The Shepherd did not put up money the way other sponsors did, but their sponsorship was always first listed and first announced. Whenever advertising was needed, Dave Luhrssen was inclined to use words to the effect of, "Don't worry about it, we'll take care of it."
Beginning in October 2007, invoices were coming in from the Shepherd asking MIFF, now a relatively independent office in a fiscal way, to pay monies owed. They were even asking for interest on the money. Some of the dates went as far back as 2005. MIFF staff had no idea this was coming.
There was a kind of absurdity about it. The Shepherd Express and Louis Fortis, who had claimed so much responsibility for creating and for managing the film festival, who had taken so much public acclaim for everything attached to the festival, who had been the founding sponsors, were now asking for their money back.
The festival had never been allowed to advertise in any other local periodical or media; it was confined to advertising in the Shepherd Express alone and at the paper's discretion, and now the paper was asking to be paid for what had always been believed to be part of its sponsorship.
But the bills had to be taken seriously. There were other creditors also asking to be paid and there was little money in the account, since the MIFF account had been paying staff salaries and healthcare benefits, two items that had not been written into the 2007 budget.

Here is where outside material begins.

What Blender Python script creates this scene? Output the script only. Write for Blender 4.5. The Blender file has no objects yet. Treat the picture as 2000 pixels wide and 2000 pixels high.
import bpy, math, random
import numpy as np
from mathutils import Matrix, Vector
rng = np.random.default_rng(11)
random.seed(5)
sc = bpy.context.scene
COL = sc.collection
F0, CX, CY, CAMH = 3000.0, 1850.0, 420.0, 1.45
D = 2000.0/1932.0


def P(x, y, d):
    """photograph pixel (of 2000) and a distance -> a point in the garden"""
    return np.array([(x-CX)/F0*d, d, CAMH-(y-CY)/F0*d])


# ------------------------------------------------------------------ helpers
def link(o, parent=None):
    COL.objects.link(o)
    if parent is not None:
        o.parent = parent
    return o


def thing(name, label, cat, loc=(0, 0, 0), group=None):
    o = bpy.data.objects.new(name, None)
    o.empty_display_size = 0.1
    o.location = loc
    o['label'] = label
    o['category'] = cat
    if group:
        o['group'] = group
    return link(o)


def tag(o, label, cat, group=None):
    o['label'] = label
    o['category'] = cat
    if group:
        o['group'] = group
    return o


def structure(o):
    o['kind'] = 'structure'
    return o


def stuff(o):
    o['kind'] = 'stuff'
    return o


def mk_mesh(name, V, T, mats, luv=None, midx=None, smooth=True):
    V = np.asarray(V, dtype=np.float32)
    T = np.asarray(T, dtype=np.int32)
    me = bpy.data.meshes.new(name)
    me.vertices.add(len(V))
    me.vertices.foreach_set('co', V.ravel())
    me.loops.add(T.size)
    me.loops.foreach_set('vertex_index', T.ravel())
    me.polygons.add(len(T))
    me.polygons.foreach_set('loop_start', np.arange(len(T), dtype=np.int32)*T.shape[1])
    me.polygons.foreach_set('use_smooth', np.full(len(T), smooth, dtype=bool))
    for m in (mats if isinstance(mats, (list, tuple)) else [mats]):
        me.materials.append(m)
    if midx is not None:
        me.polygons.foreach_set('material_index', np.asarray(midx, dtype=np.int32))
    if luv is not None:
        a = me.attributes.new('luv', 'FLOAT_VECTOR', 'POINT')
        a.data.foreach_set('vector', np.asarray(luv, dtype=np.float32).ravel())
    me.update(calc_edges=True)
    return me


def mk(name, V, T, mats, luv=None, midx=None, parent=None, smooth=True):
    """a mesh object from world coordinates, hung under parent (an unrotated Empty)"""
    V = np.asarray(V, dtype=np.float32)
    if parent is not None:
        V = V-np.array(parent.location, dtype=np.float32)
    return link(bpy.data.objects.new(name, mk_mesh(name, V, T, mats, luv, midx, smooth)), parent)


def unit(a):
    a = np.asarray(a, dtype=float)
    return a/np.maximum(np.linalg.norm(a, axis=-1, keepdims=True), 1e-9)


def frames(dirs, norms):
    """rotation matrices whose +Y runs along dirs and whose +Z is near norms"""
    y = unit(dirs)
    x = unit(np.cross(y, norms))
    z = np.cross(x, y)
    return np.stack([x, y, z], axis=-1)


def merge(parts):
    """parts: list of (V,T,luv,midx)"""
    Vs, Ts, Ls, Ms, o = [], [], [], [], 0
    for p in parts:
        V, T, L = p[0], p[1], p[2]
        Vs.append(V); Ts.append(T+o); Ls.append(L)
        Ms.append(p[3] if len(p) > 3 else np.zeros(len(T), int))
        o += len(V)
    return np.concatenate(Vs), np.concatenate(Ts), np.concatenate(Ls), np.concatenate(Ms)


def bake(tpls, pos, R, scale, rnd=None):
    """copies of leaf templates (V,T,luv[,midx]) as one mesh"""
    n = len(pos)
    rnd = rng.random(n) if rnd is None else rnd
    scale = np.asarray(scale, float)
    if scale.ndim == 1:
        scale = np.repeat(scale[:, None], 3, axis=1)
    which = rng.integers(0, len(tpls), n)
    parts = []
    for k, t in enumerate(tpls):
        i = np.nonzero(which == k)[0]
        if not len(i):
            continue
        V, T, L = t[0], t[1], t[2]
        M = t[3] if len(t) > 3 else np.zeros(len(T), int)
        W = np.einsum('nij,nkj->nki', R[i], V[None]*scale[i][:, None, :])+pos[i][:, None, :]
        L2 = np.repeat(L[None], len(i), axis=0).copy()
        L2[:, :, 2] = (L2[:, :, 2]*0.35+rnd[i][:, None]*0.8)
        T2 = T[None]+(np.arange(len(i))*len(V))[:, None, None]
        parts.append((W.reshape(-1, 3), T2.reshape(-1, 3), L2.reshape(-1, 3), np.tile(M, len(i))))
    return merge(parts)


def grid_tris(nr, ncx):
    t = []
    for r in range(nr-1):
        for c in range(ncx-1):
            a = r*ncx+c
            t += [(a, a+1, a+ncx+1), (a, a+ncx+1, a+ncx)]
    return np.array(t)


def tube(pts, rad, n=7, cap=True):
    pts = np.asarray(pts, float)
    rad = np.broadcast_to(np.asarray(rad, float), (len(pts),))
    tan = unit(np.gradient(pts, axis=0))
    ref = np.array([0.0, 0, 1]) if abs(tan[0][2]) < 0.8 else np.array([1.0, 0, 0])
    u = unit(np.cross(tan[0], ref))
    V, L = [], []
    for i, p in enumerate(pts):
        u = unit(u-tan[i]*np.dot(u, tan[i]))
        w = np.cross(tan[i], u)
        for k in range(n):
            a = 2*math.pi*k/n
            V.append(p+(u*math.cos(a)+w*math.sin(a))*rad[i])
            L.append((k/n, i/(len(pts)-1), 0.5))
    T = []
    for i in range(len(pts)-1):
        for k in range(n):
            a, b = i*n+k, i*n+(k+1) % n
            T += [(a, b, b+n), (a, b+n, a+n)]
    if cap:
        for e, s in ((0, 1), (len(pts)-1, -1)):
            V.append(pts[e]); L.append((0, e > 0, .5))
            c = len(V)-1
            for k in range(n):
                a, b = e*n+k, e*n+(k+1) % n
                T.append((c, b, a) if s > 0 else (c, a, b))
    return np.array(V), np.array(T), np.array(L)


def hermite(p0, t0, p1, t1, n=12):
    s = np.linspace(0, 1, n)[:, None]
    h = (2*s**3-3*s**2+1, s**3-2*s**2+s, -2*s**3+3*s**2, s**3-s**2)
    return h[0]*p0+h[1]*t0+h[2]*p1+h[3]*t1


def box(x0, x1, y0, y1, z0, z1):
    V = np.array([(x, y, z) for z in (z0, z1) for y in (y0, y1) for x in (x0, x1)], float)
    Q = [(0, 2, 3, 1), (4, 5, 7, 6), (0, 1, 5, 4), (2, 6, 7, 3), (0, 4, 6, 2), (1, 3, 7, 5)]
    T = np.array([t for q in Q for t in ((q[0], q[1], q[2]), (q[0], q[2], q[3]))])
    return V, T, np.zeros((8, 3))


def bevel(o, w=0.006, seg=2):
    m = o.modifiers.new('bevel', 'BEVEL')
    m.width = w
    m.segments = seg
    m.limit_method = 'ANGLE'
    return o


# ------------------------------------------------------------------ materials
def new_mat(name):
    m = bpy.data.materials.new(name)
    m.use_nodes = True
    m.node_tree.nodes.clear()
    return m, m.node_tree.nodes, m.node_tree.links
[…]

The Shepherd Express had always paid salaries and health care costs. The budget was always a little questionable, anyway, because Fortis, who had little intimate knowledge of how the festival ran, had written it. It had never been a clearly defined guideline and was often withheld from the staff. In fact, Fortis routinely presented false budgets to potential sponsors. To a certain degree, the financial success of the 2007 festival had been set up to fail from the start.
Fortis developed certain fundraising goals each year. In 2007, funds raised from foundations and grant proposals -- an area the festival staff was permitted to focus on -- had exceeded expectations by nearly 50 percent. Funds raised from corporations, which Fortis had instructed staff not to directly approach because he and the so-called "mayor's council" were going to take care of it, fell short of the established goal by almost 70 percent.
By this time, the mayor's council was a loosely formed and constantly changing group of extremely well intentioned people, who met monthly at Hotel Metro. It was a step up from the usual coffee shop but still a busy, public place. Chris Allen would inform them of the status of fundraising and a discussion would ensue about how to proceed. Fortis occasionally attended these meetings. Luhrssen, the titular executive director of the festival, never did.
Julia Taylor, of the Greater Milwaukee Committee, was a consistent presence, as were VISIT Milwaukee's Dave Fantle, Uihlein Wilson Architects' Marsha Sehler and myself. Jodi Taback, from the mayor's office, was often present. Because there was no specific leadership and no clearly defined process for approaching corporations, and because everyone on the mayor's council had full time jobs that kept them pretty busy, they were relatively ineffective at raising money.